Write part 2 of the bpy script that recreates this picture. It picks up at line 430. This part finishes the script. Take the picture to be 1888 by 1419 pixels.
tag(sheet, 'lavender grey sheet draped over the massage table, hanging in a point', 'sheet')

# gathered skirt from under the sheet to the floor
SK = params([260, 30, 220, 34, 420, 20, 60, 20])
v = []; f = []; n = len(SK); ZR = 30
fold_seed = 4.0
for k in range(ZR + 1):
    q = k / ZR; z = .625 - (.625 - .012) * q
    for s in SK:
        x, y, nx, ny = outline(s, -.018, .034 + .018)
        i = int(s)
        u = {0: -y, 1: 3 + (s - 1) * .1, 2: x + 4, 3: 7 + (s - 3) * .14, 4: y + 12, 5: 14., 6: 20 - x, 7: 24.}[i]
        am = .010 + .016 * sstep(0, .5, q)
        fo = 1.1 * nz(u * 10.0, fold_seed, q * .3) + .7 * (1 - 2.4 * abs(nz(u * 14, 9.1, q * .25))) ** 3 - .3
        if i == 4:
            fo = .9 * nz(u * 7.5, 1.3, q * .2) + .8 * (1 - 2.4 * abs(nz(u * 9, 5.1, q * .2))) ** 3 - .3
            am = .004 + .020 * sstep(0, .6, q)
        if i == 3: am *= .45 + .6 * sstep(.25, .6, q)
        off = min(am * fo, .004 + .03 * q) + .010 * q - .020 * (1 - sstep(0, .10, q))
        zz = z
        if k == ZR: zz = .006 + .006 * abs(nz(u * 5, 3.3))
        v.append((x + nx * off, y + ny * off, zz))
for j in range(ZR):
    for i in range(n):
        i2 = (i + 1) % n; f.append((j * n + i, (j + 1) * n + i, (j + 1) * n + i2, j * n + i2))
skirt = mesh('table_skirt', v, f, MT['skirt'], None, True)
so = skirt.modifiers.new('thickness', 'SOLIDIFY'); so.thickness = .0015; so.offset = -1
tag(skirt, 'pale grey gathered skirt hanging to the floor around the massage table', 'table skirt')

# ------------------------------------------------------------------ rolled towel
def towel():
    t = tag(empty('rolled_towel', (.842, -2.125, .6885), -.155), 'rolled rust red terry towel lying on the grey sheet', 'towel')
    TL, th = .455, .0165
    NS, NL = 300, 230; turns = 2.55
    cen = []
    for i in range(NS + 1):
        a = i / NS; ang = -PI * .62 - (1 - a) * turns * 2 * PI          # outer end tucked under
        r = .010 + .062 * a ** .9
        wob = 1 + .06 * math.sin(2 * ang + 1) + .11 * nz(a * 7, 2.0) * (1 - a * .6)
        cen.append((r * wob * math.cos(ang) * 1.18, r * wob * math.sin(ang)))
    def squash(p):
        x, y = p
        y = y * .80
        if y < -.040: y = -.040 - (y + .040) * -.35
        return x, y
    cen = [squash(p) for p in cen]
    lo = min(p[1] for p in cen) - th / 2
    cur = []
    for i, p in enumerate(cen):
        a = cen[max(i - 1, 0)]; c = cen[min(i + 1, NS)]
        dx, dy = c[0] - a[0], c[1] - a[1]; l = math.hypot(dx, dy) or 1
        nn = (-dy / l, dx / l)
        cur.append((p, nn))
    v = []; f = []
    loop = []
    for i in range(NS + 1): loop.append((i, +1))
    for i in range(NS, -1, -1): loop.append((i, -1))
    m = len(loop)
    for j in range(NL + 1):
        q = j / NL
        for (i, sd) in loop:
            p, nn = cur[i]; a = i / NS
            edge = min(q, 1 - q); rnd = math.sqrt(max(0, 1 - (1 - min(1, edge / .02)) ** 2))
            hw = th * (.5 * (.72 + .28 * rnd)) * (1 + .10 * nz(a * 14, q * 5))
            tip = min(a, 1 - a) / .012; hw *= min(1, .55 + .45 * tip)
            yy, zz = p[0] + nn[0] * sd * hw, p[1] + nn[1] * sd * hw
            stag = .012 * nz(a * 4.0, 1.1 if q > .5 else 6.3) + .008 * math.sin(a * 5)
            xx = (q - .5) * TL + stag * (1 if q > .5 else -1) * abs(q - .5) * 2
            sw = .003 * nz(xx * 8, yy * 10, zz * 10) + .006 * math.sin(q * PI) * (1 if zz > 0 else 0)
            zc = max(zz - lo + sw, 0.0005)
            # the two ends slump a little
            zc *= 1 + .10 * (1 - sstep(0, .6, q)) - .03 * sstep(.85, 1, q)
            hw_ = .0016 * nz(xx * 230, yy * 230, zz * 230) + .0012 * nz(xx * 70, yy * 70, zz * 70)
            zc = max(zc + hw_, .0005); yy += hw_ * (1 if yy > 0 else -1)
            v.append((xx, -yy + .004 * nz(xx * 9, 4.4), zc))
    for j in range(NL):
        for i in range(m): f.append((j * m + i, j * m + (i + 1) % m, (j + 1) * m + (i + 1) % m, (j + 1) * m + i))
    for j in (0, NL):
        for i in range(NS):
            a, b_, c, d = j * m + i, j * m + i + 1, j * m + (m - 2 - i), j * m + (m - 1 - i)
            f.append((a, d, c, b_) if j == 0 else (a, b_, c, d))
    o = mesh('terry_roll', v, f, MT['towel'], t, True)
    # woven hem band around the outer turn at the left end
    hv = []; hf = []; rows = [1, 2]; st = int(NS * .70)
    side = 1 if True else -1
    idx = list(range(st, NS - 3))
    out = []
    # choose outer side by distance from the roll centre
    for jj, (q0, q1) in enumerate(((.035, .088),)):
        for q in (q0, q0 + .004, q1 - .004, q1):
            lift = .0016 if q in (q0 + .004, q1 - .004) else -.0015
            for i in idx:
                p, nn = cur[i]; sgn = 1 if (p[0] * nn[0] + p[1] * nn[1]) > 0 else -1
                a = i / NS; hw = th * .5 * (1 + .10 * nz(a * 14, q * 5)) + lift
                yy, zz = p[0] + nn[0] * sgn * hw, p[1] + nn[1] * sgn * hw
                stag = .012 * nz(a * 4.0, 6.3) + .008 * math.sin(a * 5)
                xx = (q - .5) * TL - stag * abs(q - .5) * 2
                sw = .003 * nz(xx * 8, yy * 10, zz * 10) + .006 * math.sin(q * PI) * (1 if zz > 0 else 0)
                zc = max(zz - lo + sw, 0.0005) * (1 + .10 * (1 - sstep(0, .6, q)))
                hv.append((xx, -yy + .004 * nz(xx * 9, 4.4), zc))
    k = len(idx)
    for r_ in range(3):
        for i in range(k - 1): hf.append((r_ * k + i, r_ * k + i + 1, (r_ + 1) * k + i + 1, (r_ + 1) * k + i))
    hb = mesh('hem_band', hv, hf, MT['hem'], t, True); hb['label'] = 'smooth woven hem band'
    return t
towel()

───

INSTRUCTIONS FOR THE TASK:
Please transcribe, exactly and with nothing added, the lines from the first line of the material above through the line that contains "tag(sheet, 'lavender grey".

WRITTEN SOLUTION:
Write part 2 of the bpy script that recreates this picture. It picks up at line 430. This part finishes the script. Take the picture to be 1888 by 1419 pixels.
tag(sheet, 'lavender grey sheet draped over the massage table, hanging in a point', 'sheet')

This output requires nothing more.